Redcar Blast Furnace
The 15:30 At Redcar
Return To Redcar
Back on the beach, three girls galloped their horses close to the sea, occasionally letting the horses go for a paddle. Nearer to Redcar somebody was having varying success to catch the wind in a land yacht. Redcar's promenade was much busier with people when I returned. The sun had obviously brought the punters out. Fish and chips with an ice cream desert looked the favoured order of the day for most people. Young kids were bouncing high on trampolines with harnesses and elastic bands attached to them ensuring that they didn't blast off into space. People smiled and looked happy. Forget what miserable documentary makers have to say about Redcar, people seemed to be enjoying it today.
I made my way back through the Starfish Cemetery and headed towards Saltburn. Quite a few people were swimming and paddle boarding in the sea now. Others had erected tents or windbreaks and made their encampments for the day. There was even a man who was walking his tortoise, although at a very slow pace.
Heading Back To Saltburn
Dead Man's Money
I looked down and there was a £20 note. I picked it up and then looked about me There wasn't anybody near me that may have just dropped it. I sighed. This was Dead Man's Money and would bring me bad luck. I first mentioned this in the Captain's Log of Borrowdale Dead Man's Money. Basically, my philosophy is that you accumulate bad karma if you benefit from somebody else's misfortune. The only way to mitigate the bad luck would be to donate the £20 for charitable use. I decided that it would go to the RSPB. Unfortunately, before I had the chance to donate it, the bad luck already started to happen. Firstly, I found out that I'd left one of my laminated maps in last night's hotel room, and secondly a bottle of milk leaked in my bag soaking some of my clothes. I'd probably end up having to throw these away given how old milk honks horribly. Take my word, if you find any money, it is Dead Man's Money and it'll only bring you bad luck.
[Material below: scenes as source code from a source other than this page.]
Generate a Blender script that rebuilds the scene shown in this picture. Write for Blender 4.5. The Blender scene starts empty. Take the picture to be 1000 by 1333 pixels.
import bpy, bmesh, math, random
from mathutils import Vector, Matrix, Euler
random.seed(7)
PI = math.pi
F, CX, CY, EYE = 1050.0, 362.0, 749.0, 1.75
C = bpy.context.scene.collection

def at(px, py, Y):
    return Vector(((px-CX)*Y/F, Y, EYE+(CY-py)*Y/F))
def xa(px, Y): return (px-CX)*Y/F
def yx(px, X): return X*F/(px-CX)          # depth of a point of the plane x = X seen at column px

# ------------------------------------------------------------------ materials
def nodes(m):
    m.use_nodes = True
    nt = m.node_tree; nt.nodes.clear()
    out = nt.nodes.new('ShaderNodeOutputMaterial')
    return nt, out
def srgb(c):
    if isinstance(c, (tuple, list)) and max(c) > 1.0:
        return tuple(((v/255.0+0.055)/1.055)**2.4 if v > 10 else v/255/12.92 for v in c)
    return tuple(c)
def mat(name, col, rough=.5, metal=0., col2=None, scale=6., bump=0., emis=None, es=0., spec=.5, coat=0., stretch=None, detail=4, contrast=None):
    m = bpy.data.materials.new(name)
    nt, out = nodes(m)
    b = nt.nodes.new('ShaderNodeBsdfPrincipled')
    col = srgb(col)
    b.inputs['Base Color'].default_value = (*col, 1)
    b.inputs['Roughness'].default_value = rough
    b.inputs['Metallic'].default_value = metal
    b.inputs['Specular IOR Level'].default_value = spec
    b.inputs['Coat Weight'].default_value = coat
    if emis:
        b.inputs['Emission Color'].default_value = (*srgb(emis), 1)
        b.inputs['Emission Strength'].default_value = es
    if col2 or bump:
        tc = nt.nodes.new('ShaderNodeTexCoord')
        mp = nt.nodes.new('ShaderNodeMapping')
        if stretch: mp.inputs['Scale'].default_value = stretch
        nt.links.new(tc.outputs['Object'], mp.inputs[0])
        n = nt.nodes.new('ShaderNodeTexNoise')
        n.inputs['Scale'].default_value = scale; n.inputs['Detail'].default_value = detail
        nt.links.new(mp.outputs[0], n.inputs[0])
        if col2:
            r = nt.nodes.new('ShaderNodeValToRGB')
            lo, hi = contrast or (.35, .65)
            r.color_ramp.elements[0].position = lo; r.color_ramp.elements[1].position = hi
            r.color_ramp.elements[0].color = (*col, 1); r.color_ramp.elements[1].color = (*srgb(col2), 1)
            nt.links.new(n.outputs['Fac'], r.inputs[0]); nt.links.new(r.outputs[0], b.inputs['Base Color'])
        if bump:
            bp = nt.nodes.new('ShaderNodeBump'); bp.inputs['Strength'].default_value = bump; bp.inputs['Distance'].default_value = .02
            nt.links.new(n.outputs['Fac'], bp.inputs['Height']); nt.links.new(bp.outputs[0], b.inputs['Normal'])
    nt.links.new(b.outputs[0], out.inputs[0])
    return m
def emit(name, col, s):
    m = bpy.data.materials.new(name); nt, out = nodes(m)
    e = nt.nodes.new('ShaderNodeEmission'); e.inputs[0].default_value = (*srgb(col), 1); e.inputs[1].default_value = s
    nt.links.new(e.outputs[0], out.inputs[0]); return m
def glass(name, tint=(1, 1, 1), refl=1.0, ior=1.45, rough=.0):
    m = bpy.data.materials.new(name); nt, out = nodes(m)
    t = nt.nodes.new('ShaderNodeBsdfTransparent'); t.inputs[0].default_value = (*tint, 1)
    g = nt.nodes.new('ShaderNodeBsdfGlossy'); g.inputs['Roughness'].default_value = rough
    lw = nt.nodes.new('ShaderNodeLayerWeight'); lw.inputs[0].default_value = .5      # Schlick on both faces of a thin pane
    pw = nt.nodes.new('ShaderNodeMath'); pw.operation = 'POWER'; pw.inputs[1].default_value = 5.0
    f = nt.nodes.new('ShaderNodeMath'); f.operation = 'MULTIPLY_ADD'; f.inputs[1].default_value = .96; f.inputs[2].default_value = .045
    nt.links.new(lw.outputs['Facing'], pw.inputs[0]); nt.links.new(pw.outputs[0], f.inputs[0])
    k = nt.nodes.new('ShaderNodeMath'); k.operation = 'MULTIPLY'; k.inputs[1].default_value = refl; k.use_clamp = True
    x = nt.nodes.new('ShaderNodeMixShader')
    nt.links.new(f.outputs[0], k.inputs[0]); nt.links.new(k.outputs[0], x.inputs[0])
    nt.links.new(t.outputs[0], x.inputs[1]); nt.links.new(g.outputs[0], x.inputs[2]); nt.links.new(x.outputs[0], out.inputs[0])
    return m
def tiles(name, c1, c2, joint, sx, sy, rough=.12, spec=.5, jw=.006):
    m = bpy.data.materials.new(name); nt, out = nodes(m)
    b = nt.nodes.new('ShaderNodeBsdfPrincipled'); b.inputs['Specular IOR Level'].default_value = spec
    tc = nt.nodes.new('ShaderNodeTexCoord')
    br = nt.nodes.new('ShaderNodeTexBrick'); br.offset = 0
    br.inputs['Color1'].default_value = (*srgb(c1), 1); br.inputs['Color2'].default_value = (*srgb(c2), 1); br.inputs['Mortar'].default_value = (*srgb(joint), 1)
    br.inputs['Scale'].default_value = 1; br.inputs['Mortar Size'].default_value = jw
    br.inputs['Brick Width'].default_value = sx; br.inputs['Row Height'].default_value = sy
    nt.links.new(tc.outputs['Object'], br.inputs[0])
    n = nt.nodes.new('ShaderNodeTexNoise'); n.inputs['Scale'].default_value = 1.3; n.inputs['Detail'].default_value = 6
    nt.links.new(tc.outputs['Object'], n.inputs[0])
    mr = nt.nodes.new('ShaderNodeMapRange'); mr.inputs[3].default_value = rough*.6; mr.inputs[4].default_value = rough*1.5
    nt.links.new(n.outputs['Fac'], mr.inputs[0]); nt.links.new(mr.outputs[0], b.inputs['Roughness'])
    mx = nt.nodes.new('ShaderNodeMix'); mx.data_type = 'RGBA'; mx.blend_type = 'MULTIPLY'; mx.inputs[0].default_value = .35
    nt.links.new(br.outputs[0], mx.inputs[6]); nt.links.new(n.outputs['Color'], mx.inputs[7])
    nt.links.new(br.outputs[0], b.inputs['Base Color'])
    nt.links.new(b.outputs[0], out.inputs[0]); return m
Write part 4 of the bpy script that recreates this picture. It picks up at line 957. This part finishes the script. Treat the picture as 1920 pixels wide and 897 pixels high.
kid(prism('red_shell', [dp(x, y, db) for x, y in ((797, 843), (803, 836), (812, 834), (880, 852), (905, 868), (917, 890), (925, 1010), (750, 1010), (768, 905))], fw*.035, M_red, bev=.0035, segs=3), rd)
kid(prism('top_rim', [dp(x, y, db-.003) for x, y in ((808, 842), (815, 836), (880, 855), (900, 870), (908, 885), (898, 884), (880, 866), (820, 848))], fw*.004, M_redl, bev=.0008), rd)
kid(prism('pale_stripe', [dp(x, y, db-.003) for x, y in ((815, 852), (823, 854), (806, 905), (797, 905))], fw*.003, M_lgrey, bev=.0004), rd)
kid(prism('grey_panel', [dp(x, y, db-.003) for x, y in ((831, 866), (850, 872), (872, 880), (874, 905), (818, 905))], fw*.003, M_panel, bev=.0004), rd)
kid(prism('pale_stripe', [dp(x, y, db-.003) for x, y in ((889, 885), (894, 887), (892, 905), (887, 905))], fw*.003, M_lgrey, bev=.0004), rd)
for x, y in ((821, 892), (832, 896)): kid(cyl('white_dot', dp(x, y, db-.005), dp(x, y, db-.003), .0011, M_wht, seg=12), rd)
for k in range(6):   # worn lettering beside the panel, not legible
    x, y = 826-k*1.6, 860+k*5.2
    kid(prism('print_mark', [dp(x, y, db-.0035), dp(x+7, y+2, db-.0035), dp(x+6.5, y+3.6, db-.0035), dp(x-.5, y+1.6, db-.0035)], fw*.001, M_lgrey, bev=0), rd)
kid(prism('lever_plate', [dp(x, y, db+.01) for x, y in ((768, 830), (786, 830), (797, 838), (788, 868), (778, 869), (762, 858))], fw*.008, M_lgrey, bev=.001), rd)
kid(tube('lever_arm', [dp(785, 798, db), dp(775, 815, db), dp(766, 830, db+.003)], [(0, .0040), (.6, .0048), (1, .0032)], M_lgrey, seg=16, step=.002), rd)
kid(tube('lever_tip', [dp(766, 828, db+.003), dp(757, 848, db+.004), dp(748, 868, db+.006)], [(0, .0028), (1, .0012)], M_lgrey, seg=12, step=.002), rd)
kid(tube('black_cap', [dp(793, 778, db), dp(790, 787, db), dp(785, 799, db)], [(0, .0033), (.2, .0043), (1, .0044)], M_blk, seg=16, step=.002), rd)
Perfect Sands For Land Yachts
Busy Beaches
Return To Saltburn
Saltburn was transformed when I got back. The place was busy with people. I had promised myself an ice-cream when I'd finished the walk, but I couldn't be bothered to join a queue of a dozen or so people. I took another walk to the end of the pier. Somebody was using a drone to film a surfer who was making the most of the small waves. As I expected, there was a traffic jam in the carpark. The problem is caused by its one-way system and how some cars wait for other cars to leave, resulting in an ongoing traffic jam. I was glad of my forethought since I'd parked immediately in front of the exit and so could make a quick getaway.
Starfish cemeteries, purported deprived towns and industrial demolition may not appear to form the basis of an exceptional walk. But this really was an exceptional walk. Those Saltburn and Redcar beaches really are amazing.